------ Material provided ------

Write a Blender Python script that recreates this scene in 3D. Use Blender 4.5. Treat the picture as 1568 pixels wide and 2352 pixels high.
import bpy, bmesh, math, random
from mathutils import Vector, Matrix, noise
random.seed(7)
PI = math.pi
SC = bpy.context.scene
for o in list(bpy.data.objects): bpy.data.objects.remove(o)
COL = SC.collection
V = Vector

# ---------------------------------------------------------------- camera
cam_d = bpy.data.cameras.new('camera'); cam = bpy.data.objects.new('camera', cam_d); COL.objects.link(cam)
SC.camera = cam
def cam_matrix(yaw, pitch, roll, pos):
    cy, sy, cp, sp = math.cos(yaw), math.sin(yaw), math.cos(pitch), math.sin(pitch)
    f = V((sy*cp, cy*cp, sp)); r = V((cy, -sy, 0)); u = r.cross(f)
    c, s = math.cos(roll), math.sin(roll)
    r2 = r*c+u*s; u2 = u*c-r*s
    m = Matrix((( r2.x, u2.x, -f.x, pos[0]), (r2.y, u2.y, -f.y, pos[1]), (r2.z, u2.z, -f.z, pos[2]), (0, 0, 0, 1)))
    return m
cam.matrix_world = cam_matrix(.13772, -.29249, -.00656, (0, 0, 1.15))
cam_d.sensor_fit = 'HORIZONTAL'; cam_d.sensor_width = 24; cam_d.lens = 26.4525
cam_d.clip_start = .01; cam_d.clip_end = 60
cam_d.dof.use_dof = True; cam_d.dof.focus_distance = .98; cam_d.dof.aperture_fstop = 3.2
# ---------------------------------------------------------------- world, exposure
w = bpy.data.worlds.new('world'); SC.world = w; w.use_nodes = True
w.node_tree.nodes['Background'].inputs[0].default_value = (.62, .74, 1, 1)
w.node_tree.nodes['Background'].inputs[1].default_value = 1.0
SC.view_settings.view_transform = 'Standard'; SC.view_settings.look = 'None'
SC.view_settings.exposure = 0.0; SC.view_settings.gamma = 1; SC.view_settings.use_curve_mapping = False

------

Print the material once more, exactly.

Full answer:
Write a Blender Python script that recreates this scene in 3D. Use Blender 4.5. Treat the picture as 1568 pixels wide and 2352 pixels high.
import bpy, bmesh, math, random
from mathutils import Vector, Matrix, noise
random.seed(7)
PI = math.pi
SC = bpy.context.scene
for o in list(bpy.data.objects): bpy.data.objects.remove(o)
COL = SC.collection
V = Vector

# ---------------------------------------------------------------- camera
cam_d = bpy.data.cameras.new('camera'); cam = bpy.data.objects.new('camera', cam_d); COL.objects.link(cam)
SC.camera = cam
def cam_matrix(yaw, pitch, roll, pos):
    cy, sy, cp, sp = math.cos(yaw), math.sin(yaw), math.cos(pitch), math.sin(pitch)
    f = V((sy*cp, cy*cp, sp)); r = V((cy, -sy, 0)); u = r.cross(f)
    c, s = math.cos(roll), math.sin(roll)
    r2 = r*c+u*s; u2 = u*c-r*s
    m = Matrix((( r2.x, u2.x, -f.x, pos[0]), (r2.y, u2.y, -f.y, pos[1]), (r2.z, u2.z, -f.z, pos[2]), (0, 0, 0, 1)))
    return m
cam.matrix_world = cam_matrix(.13772, -.29249, -.00656, (0, 0, 1.15))
cam_d.sensor_fit = 'HORIZONTAL'; cam_d.sensor_width = 24; cam_d.lens = 26.4525
cam_d.clip_start = .01; cam_d.clip_end = 60
cam_d.dof.use_dof = True; cam_d.dof.focus_distance = .98; cam_d.dof.aperture_fstop = 3.2
# ---------------------------------------------------------------- world, exposure
w = bpy.data.worlds.new('world'); SC.world = w; w.use_nodes = True
w.node_tree.nodes['Background'].inputs[0].default_value = (.62, .74, 1, 1)
w.node_tree.nodes['Background'].inputs[1].default_value = 1.0
SC.view_settings.view_transform = 'Standard'; SC.view_settings.look = 'None'
SC.view_settings.exposure = 0.0; SC.view_settings.gamma = 1; SC.view_settings.use_curve_mapping = False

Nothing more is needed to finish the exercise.